**Given data:**
···
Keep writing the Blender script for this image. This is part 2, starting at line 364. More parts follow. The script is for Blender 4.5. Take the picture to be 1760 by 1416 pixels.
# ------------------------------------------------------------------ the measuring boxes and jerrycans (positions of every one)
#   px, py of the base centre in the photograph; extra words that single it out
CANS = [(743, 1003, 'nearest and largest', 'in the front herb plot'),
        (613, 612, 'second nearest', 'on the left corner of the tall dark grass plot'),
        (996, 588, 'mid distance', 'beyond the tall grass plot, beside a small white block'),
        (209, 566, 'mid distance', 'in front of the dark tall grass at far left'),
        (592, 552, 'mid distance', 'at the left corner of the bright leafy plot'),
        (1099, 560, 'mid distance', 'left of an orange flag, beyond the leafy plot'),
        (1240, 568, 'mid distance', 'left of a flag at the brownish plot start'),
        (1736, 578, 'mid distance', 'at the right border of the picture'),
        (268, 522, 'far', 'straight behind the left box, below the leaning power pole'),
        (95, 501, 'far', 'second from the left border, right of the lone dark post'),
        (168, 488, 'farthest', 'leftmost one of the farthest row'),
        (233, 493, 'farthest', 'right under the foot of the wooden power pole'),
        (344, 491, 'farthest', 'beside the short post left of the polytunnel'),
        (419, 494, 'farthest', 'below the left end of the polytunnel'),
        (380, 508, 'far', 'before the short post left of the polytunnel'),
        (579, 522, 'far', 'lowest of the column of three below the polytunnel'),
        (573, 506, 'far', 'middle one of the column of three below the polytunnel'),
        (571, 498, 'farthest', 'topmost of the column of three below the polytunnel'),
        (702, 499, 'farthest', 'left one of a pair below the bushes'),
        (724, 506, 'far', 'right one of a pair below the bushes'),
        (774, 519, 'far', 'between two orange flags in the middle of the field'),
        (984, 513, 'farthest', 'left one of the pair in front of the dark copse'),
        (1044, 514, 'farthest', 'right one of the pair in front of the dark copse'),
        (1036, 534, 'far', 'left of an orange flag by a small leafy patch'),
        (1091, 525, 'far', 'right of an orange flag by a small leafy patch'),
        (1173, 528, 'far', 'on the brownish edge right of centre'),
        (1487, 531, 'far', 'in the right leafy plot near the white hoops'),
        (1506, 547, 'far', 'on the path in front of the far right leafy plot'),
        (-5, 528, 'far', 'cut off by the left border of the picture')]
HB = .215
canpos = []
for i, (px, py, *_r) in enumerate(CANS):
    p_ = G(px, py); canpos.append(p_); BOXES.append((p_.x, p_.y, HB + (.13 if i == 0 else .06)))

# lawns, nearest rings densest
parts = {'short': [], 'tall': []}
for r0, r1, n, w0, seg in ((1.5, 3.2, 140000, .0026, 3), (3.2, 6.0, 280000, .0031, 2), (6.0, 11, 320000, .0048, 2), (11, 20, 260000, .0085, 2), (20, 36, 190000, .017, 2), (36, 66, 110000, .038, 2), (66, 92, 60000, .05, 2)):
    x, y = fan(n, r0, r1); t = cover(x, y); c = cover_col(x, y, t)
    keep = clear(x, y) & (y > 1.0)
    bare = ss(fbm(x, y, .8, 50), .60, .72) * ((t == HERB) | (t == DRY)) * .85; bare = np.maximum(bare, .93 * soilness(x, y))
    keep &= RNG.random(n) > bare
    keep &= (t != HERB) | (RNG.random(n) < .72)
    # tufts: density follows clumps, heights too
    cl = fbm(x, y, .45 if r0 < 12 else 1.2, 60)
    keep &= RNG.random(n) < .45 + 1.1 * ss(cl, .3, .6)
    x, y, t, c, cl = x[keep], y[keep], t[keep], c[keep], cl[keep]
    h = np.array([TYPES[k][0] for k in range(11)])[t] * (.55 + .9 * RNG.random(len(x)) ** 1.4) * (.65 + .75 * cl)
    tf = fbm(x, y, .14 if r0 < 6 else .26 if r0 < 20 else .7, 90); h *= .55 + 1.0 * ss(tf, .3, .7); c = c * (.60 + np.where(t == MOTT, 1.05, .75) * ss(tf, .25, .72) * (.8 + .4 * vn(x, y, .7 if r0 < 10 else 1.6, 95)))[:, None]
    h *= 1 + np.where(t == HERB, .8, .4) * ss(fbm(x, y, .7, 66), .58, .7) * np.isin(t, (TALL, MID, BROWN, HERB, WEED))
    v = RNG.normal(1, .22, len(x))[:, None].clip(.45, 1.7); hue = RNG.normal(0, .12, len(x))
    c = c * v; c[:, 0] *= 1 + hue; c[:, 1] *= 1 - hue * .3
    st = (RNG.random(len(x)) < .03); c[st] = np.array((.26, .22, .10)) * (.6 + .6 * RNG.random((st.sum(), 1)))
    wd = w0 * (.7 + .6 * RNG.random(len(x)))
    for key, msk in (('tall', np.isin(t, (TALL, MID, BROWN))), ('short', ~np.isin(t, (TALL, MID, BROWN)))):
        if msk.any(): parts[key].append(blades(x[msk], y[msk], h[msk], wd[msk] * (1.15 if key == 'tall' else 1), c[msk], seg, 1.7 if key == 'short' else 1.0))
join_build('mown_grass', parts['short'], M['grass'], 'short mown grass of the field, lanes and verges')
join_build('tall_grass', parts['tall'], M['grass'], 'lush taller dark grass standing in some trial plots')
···
**Exercise directions:**
Return all of the data precisely as it appears.

**The completed task:**
Keep writing the Blender script for this image. This is part 2, starting at line 364. More parts follow. The script is for Blender 4.5. Take the picture to be 1760 by 1416 pixels.
# ------------------------------------------------------------------ the measuring boxes and jerrycans (positions of every one)
#   px, py of the base centre in the photograph; extra words that single it out
CANS = [(743, 1003, 'nearest and largest', 'in the front herb plot'),
        (613, 612, 'second nearest', 'on the left corner of the tall dark grass plot'),
        (996, 588, 'mid distance', 'beyond the tall grass plot, beside a small white block'),
        (209, 566, 'mid distance', 'in front of the dark tall grass at far left'),
        (592, 552, 'mid distance', 'at the left corner of the bright leafy plot'),
        (1099, 560, 'mid distance', 'left of an orange flag, beyond the leafy plot'),
        (1240, 568, 'mid distance', 'left of a flag at the brownish plot start'),
        (1736, 578, 'mid distance', 'at the right border of the picture'),
        (268, 522, 'far', 'straight behind the left box, below the leaning power pole'),
        (95, 501, 'far', 'second from the left border, right of the lone dark post'),
        (168, 488, 'farthest', 'leftmost one of the farthest row'),
        (233, 493, 'farthest', 'right under the foot of the wooden power pole'),
        (344, 491, 'farthest', 'beside the short post left of the polytunnel'),
        (419, 494, 'farthest', 'below the left end of the polytunnel'),
        (380, 508, 'far', 'before the short post left of the polytunnel'),
        (579, 522, 'far', 'lowest of the column of three below the polytunnel'),
        (573, 506, 'far', 'middle one of the column of three below the polytunnel'),
        (571, 498, 'farthest', 'topmost of the column of three below the polytunnel'),
        (702, 499, 'farthest', 'left one of a pair below the bushes'),
        (724, 506, 'far', 'right one of a pair below the bushes'),
        (774, 519, 'far', 'between two orange flags in the middle of the field'),
        (984, 513, 'farthest', 'left one of the pair in front of the dark copse'),
        (1044, 514, 'farthest', 'right one of the pair in front of the dark copse'),
        (1036, 534, 'far', 'left of an orange flag by a small leafy patch'),
        (1091, 525, 'far', 'right of an orange flag by a small leafy patch'),
        (1173, 528, 'far', 'on the brownish edge right of centre'),
        (1487, 531, 'far', 'in the right leafy plot near the white hoops'),
        (1506, 547, 'far', 'on the path in front of the far right leafy plot'),
        (-5, 528, 'far', 'cut off by the left border of the picture')]
HB = .215
canpos = []
for i, (px, py, *_r) in enumerate(CANS):
    p_ = G(px, py); canpos.append(p_); BOXES.append((p_.x, p_.y, HB + (.13 if i == 0 else .06)))

# lawns, nearest rings densest
parts = {'short': [], 'tall': []}
for r0, r1, n, w0, seg in ((1.5, 3.2, 140000, .0026, 3), (3.2, 6.0, 280000, .0031, 2), (6.0, 11, 320000, .0048, 2), (11, 20, 260000, .0085, 2), (20, 36, 190000, .017, 2), (36, 66, 110000, .038, 2), (66, 92, 60000, .05, 2)):
    x, y = fan(n, r0, r1); t = cover(x, y); c = cover_col(x, y, t)
    keep = clear(x, y) & (y > 1.0)
    bare = ss(fbm(x, y, .8, 50), .60, .72) * ((t == HERB) | (t == DRY)) * .85; bare = np.maximum(bare, .93 * soilness(x, y))
    keep &= RNG.random(n) > bare
    keep &= (t != HERB) | (RNG.random(n) < .72)
    # tufts: density follows clumps, heights too
    cl = fbm(x, y, .45 if r0 < 12 else 1.2, 60)
    keep &= RNG.random(n) < .45 + 1.1 * ss(cl, .3, .6)
    x, y, t, c, cl = x[keep], y[keep], t[keep], c[keep], cl[keep]
    h = np.array([TYPES[k][0] for k in range(11)])[t] * (.55 + .9 * RNG.random(len(x)) ** 1.4) * (.65 + .75 * cl)
    tf = fbm(x, y, .14 if r0 < 6 else .26 if r0 < 20 else .7, 90); h *= .55 + 1.0 * ss(tf, .3, .7); c = c * (.60 + np.where(t == MOTT, 1.05, .75) * ss(tf, .25, .72) * (.8 + .4 * vn(x, y, .7 if r0 < 10 else 1.6, 95)))[:, None]
    h *= 1 + np.where(t == HERB, .8, .4) * ss(fbm(x, y, .7, 66), .58, .7) * np.isin(t, (TALL, MID, BROWN, HERB, WEED))
    v = RNG.normal(1, .22, len(x))[:, None].clip(.45, 1.7); hue = RNG.normal(0, .12, len(x))
    c = c * v; c[:, 0] *= 1 + hue; c[:, 1] *= 1 - hue * .3
    st = (RNG.random(len(x)) < .03); c[st] = np.array((.26, .22, .10)) * (.6 + .6 * RNG.random((st.sum(), 1)))
    wd = w0 * (.7 + .6 * RNG.random(len(x)))
    for key, msk in (('tall', np.isin(t, (TALL, MID, BROWN))), ('short', ~np.isin(t, (TALL, MID, BROWN)))):
        if msk.any(): parts[key].append(blades(x[msk], y[msk], h[msk], wd[msk] * (1.15 if key == 'tall' else 1), c[msk], seg, 1.7 if key == 'short' else 1.0))
join_build('mown_grass', parts['short'], M['grass'], 'short mown grass of the field, lanes and verges')
join_build('tall_grass', parts['tall'], M['grass'], 'lush taller dark grass standing in some trial plots')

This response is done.